Scene modeling code data:
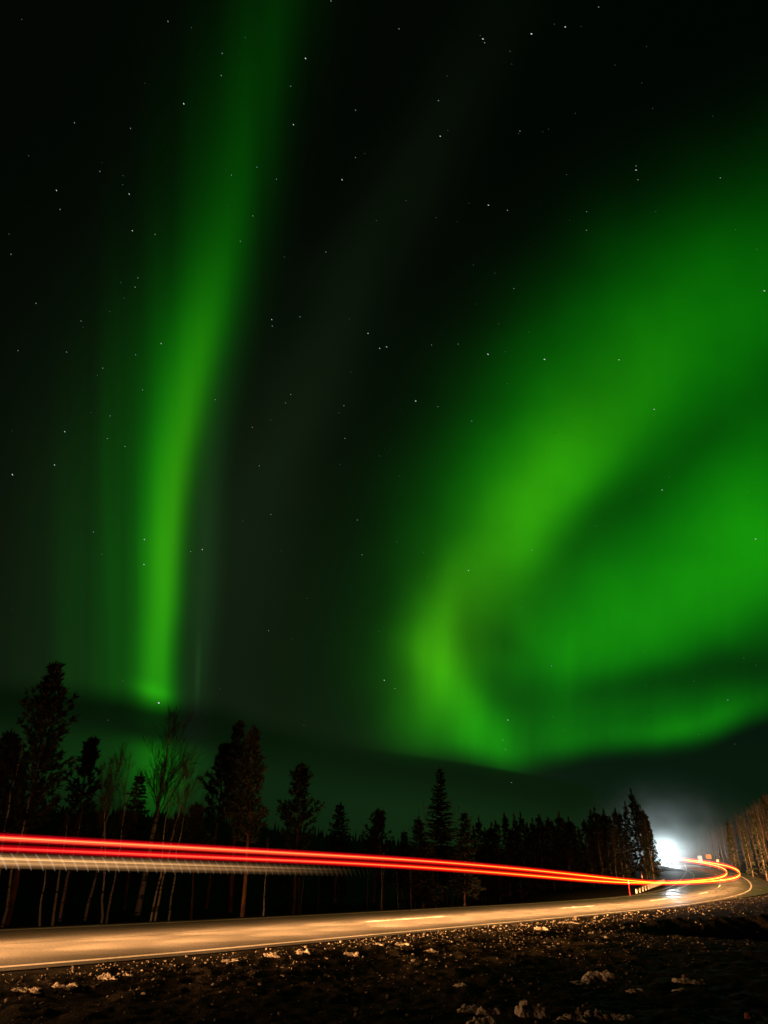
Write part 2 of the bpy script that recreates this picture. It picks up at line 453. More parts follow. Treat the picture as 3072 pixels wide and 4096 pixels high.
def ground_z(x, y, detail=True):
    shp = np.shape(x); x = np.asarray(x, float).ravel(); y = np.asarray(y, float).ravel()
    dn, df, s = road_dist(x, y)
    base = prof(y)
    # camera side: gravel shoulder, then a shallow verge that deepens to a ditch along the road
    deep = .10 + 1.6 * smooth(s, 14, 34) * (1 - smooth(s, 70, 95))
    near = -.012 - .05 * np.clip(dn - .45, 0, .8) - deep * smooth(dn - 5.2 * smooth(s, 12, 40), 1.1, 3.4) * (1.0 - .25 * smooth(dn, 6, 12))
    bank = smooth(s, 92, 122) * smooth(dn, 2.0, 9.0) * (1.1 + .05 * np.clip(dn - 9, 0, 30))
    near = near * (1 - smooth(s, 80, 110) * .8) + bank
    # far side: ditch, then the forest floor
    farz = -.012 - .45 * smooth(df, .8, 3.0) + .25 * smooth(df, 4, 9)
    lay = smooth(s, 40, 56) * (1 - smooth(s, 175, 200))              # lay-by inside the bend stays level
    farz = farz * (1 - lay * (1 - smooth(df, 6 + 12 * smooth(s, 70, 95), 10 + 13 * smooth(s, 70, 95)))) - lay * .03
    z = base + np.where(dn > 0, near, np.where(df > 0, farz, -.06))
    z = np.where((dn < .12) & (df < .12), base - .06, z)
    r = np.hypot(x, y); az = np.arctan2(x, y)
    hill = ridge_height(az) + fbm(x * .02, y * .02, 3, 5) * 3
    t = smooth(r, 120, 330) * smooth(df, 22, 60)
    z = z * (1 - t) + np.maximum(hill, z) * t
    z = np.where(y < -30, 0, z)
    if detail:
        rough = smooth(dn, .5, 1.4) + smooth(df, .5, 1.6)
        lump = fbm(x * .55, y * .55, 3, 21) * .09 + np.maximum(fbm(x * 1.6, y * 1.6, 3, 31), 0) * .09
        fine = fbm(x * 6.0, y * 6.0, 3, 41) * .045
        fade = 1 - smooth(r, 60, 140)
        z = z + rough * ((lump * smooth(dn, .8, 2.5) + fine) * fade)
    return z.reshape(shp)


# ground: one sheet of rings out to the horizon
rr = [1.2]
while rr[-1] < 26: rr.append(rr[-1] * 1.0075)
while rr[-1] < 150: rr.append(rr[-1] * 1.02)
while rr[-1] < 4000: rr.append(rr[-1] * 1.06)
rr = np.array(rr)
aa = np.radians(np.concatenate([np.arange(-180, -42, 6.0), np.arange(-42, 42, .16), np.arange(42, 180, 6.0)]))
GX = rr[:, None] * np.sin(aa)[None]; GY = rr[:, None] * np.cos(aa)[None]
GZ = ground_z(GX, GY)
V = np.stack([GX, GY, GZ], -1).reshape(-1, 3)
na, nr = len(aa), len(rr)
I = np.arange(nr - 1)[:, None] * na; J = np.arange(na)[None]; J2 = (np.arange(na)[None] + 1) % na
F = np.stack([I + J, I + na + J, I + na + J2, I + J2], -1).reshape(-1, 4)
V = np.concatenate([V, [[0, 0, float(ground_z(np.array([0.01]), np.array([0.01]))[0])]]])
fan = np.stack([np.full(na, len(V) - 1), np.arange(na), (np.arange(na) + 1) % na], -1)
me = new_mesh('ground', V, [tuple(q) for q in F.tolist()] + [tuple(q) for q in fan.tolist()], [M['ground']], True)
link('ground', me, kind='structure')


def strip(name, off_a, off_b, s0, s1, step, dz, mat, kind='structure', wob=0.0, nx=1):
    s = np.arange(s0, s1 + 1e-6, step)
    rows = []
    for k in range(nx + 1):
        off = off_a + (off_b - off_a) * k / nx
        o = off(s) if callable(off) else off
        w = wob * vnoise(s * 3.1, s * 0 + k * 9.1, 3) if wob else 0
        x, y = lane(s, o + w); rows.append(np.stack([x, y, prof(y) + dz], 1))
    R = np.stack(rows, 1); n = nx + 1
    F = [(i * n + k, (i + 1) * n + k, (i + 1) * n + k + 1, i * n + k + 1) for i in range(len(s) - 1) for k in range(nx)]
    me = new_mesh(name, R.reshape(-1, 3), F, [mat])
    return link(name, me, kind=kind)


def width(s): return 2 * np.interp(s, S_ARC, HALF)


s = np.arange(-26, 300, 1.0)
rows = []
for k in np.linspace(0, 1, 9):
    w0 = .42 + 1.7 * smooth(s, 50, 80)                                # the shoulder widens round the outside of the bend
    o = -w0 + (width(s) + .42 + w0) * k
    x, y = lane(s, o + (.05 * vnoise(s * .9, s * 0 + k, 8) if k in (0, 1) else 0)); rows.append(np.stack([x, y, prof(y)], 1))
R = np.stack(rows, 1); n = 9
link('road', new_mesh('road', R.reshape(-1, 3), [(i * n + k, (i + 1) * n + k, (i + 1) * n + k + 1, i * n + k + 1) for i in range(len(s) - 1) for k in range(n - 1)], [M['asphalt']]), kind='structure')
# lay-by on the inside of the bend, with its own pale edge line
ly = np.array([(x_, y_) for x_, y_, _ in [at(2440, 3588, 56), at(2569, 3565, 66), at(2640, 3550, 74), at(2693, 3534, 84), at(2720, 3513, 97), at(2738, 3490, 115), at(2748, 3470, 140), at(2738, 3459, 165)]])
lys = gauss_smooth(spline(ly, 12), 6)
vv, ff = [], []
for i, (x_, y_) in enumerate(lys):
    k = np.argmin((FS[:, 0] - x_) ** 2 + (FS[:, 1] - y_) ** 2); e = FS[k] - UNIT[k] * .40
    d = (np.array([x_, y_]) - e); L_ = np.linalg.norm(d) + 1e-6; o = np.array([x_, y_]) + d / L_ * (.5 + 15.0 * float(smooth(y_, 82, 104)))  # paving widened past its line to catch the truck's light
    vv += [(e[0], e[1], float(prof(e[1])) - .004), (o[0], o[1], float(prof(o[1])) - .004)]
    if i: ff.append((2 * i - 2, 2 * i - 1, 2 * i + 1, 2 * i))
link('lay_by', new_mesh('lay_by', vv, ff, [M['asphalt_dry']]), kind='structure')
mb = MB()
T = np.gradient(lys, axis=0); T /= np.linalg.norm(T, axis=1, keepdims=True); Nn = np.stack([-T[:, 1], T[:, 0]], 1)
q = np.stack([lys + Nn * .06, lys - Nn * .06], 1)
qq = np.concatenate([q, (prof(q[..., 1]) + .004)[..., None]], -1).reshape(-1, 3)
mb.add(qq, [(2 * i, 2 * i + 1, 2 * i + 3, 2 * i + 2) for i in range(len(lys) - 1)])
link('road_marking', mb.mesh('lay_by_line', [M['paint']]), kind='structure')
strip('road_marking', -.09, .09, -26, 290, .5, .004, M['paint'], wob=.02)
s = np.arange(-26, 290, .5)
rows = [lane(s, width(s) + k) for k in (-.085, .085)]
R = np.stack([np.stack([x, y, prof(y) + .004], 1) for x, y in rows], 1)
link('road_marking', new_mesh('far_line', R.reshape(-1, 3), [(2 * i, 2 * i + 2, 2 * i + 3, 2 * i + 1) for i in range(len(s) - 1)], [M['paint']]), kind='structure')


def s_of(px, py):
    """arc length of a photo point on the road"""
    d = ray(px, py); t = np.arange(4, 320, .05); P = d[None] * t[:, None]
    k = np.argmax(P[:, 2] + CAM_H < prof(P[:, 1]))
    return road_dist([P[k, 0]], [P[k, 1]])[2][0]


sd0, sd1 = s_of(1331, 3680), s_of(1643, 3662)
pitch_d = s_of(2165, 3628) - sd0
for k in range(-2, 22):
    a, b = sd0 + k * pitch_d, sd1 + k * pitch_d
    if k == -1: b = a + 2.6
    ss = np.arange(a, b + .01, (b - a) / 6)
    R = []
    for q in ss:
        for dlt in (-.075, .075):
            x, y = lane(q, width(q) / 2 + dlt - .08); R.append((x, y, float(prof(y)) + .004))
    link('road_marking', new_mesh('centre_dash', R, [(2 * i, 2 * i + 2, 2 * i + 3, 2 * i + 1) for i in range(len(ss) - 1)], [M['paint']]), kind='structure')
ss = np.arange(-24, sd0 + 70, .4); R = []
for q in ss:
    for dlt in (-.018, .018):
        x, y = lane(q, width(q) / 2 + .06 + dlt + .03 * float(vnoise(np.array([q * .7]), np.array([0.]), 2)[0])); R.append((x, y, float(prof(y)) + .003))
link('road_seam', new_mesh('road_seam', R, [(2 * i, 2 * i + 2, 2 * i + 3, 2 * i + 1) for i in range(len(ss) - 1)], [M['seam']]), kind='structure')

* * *

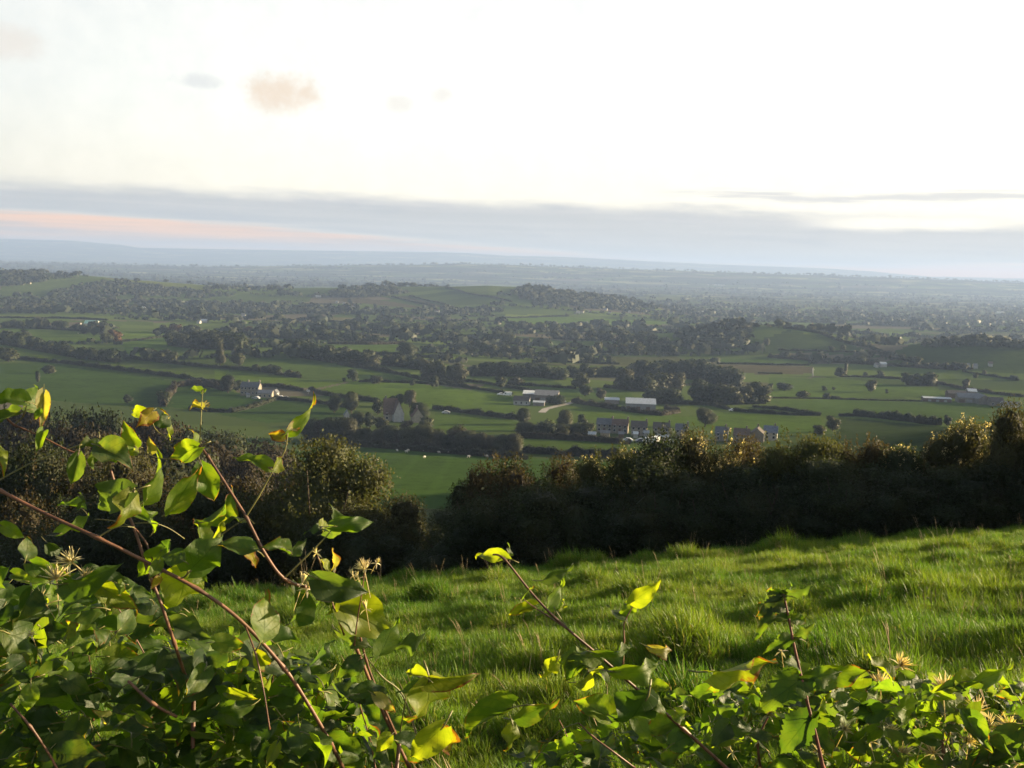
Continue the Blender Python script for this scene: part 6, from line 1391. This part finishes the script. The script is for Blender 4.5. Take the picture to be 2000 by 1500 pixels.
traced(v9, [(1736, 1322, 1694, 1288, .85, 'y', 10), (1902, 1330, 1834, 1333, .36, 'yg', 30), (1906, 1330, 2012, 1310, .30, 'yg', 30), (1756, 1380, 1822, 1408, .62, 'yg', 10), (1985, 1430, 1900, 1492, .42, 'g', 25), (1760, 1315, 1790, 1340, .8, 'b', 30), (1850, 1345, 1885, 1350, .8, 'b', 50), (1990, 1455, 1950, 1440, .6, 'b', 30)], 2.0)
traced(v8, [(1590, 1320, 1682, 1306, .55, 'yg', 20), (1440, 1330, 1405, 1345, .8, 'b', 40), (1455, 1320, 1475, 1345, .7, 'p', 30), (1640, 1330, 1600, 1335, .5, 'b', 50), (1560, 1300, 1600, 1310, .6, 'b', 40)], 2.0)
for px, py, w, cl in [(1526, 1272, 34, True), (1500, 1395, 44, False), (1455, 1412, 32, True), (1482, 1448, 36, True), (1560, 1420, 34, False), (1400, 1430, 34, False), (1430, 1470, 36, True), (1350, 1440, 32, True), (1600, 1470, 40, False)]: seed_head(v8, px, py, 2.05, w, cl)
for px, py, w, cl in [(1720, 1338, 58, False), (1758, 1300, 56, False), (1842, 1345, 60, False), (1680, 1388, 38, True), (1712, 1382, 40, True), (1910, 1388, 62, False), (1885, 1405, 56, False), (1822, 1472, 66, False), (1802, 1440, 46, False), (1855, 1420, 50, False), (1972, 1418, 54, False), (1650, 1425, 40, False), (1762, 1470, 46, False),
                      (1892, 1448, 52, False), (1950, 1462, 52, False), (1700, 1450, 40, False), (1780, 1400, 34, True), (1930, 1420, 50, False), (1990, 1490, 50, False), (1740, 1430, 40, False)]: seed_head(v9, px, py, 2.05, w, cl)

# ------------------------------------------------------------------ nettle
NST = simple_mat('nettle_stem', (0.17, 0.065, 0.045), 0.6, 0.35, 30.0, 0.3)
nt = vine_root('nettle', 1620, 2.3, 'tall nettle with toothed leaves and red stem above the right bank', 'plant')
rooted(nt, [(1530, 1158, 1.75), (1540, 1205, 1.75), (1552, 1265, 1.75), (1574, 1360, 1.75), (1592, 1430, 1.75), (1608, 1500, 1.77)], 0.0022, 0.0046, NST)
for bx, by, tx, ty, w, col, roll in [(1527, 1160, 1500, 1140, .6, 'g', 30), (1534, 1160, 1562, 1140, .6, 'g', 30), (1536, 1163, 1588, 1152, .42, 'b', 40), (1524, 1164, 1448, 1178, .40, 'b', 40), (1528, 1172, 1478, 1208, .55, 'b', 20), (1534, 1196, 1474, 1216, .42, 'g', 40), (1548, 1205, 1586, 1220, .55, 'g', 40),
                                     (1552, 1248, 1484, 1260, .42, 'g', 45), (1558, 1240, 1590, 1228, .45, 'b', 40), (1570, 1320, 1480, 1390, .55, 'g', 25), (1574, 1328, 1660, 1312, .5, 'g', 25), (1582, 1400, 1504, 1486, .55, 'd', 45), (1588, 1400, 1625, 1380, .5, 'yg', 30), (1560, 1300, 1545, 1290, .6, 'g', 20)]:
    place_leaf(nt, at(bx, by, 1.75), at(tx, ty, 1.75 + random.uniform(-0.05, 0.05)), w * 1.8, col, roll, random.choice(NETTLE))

What is being asked:
Say how many lines of the data include the word "that". Respond with the number alone.

Exercise output:
2